Interestingly, Hinkel repeats the dangers of the hedonic treadmill laid out by Chancellor and Sonja Lyumbomirsky in the HAP model in his discussion about unequal income distribution:

“Inequality makes people feel that the material goods they have are inadequate. We constantly want more, not because we need it but because we want to keep up with the Joneses. The more our friends and neighbors have, the more we feel that we need to match them just to feel like we’re doing OK. The data on this is clear: people who live in highly unequal societies are more likely to shop for luxury brands than people who live in more equal societies. We keep buying more stuff in order to feel better about ourselves, but it never works because the benchmark against which we measure the good life is pushed perpetually out of reach by the rich (and, these days, by social media influencers). We find ourselves spinning in place on an exhausting treadmill of needless over-consumption.”
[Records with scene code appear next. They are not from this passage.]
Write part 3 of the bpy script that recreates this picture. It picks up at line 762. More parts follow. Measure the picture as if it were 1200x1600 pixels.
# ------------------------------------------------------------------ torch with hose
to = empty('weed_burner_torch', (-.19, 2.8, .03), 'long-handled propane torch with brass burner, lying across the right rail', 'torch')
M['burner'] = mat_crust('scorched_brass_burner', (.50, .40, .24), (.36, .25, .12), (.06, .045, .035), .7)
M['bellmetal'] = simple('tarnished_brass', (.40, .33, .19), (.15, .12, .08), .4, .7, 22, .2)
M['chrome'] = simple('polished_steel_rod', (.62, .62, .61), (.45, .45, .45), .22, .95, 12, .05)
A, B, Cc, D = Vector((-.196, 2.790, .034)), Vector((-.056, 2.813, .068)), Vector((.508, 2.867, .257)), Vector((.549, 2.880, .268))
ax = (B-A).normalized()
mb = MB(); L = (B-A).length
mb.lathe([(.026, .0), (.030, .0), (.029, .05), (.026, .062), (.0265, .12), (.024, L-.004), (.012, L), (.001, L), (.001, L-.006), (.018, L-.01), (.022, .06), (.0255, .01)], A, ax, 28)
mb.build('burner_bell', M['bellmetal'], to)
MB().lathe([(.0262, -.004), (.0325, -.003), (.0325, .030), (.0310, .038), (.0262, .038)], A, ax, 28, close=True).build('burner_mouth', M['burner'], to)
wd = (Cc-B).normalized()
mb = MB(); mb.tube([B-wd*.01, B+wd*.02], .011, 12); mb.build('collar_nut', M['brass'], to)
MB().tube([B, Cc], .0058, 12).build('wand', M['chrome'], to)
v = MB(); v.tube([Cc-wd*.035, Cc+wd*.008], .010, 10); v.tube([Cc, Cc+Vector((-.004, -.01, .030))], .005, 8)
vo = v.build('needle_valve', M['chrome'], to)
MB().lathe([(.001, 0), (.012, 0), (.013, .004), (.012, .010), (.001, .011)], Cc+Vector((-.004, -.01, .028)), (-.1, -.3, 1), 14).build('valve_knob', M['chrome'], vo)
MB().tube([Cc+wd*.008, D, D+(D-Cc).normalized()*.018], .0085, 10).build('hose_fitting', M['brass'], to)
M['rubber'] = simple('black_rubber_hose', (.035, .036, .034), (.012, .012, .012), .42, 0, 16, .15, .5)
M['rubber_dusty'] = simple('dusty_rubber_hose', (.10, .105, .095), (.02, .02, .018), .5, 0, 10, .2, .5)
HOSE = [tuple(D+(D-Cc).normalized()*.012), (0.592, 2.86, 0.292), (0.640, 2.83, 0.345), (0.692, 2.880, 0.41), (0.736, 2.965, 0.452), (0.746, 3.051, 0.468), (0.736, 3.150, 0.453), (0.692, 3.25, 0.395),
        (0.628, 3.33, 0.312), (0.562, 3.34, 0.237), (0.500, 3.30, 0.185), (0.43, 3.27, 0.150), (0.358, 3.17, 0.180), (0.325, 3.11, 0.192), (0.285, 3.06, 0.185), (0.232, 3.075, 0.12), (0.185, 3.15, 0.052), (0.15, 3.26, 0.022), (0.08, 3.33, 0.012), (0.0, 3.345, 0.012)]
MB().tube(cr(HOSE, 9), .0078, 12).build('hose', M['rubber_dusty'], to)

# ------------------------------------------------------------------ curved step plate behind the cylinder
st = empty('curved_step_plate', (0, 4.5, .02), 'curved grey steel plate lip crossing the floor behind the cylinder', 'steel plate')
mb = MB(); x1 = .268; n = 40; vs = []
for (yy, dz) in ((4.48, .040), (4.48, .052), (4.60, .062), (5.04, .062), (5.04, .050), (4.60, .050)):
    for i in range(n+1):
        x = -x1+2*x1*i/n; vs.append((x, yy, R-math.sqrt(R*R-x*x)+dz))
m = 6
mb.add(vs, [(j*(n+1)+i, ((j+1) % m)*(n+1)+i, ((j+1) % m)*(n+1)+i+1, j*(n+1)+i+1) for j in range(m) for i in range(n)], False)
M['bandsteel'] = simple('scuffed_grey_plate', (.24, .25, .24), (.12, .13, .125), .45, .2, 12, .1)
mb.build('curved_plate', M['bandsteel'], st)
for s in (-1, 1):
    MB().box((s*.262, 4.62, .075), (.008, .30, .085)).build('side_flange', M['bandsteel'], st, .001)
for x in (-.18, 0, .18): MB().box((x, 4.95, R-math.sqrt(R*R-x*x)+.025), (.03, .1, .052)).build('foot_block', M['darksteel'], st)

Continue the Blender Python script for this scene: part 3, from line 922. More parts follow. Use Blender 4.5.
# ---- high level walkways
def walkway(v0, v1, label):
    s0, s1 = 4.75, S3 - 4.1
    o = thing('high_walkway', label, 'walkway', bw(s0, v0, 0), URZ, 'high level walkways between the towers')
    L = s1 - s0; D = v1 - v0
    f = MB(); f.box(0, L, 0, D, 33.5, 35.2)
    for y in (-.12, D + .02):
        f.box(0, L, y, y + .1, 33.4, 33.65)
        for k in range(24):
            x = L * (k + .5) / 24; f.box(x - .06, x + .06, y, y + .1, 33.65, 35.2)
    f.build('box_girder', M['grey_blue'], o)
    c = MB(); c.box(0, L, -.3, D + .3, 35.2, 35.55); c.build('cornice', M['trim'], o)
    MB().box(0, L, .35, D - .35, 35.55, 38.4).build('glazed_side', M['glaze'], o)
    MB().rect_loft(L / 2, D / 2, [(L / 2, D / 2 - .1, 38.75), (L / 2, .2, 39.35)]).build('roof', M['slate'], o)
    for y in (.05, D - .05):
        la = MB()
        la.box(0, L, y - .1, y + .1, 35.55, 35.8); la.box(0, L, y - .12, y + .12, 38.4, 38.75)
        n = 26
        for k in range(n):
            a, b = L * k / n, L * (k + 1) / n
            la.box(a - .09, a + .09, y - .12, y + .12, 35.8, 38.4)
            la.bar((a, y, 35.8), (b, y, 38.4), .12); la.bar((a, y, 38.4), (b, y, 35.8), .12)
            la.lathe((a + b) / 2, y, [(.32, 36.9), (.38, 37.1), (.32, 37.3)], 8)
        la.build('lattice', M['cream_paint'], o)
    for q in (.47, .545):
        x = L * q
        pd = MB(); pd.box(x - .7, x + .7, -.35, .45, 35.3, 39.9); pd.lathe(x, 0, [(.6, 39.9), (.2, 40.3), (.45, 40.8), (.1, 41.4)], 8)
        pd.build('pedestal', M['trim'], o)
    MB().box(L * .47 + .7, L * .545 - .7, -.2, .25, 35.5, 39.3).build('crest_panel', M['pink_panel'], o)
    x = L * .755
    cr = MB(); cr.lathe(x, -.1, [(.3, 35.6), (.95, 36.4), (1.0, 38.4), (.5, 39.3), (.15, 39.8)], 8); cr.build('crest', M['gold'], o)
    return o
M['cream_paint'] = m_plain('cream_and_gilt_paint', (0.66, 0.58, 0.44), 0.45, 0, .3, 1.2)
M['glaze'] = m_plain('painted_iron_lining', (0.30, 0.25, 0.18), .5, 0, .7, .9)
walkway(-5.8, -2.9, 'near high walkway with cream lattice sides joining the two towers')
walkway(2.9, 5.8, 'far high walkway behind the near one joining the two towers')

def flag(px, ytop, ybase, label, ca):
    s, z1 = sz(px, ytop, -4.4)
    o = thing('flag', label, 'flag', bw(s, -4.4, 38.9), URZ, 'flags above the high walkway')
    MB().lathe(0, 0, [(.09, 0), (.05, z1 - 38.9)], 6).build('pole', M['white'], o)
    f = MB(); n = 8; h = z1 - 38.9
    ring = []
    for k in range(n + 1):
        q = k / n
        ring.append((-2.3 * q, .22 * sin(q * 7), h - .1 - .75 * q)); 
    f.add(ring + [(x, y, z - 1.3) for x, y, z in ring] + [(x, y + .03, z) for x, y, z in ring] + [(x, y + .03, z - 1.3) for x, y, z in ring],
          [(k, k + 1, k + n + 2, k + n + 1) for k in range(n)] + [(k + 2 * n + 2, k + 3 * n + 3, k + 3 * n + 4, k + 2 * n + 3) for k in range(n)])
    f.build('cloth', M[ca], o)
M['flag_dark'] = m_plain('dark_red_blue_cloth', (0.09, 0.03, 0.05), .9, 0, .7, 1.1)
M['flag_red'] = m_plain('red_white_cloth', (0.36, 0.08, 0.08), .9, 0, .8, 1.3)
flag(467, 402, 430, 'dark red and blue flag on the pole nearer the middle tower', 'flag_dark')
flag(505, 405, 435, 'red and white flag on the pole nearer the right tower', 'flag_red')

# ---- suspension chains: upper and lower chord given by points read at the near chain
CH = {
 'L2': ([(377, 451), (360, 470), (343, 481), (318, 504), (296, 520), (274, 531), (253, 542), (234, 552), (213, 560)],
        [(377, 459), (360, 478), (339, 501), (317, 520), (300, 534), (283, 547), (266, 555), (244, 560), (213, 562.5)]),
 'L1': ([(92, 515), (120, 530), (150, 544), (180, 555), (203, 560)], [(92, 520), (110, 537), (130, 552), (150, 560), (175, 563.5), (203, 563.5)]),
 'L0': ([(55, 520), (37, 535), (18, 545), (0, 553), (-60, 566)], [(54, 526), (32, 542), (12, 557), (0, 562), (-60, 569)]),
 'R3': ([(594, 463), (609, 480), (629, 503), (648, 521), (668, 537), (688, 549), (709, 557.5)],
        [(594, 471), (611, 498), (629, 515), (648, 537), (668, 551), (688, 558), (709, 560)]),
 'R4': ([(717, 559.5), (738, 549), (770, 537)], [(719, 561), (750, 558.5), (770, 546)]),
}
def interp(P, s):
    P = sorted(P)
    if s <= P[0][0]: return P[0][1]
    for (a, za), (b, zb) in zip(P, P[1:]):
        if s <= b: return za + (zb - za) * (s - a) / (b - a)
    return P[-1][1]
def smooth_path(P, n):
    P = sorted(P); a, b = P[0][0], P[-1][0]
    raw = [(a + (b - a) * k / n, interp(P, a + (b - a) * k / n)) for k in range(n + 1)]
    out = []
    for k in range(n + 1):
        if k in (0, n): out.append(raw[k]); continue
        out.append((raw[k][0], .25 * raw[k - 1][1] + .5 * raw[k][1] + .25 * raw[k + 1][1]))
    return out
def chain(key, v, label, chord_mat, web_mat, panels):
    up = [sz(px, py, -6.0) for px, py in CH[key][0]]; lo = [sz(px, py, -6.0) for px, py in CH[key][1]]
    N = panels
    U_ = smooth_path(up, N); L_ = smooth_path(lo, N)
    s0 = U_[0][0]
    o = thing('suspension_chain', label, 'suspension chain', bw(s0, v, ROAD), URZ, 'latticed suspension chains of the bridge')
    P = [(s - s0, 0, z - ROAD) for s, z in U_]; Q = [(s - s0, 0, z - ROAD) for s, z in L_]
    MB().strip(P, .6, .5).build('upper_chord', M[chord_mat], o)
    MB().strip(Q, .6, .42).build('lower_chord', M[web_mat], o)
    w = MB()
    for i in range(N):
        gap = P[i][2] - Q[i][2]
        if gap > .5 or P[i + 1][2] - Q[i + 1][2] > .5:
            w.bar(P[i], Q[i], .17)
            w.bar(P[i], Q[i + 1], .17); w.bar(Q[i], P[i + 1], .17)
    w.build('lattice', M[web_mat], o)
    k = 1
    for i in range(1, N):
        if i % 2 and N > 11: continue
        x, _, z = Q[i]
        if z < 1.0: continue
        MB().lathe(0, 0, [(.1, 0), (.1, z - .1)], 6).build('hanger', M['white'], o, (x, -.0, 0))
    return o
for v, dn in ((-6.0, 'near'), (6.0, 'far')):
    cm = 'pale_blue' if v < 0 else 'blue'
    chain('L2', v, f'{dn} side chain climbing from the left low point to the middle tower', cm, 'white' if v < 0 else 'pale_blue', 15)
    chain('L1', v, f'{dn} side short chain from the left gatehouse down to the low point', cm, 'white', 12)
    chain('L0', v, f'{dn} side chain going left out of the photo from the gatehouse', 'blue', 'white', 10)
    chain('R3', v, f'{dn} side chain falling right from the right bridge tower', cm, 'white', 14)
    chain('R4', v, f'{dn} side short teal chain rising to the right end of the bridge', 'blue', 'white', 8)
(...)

This is particularly compelling when considered in relation to the findings in the 2012 World Happiness Report. Our context drives today’s consumption, and our context in the United States is one in which many are poor, a select few are very wealthy, and many are slipping along a massive sliding scale somewhere in between. Our wildly unequal income distribution exacerbates the treadmill effect and drives more disastrous consumption across multiple socioeconomic levels. Goldmark also notes that our desires are shaped by our perception of what our peers do. While we cannot control our political climate, evidence shows that our happiness and wellbeing are inextricably linked to our American stuff problem.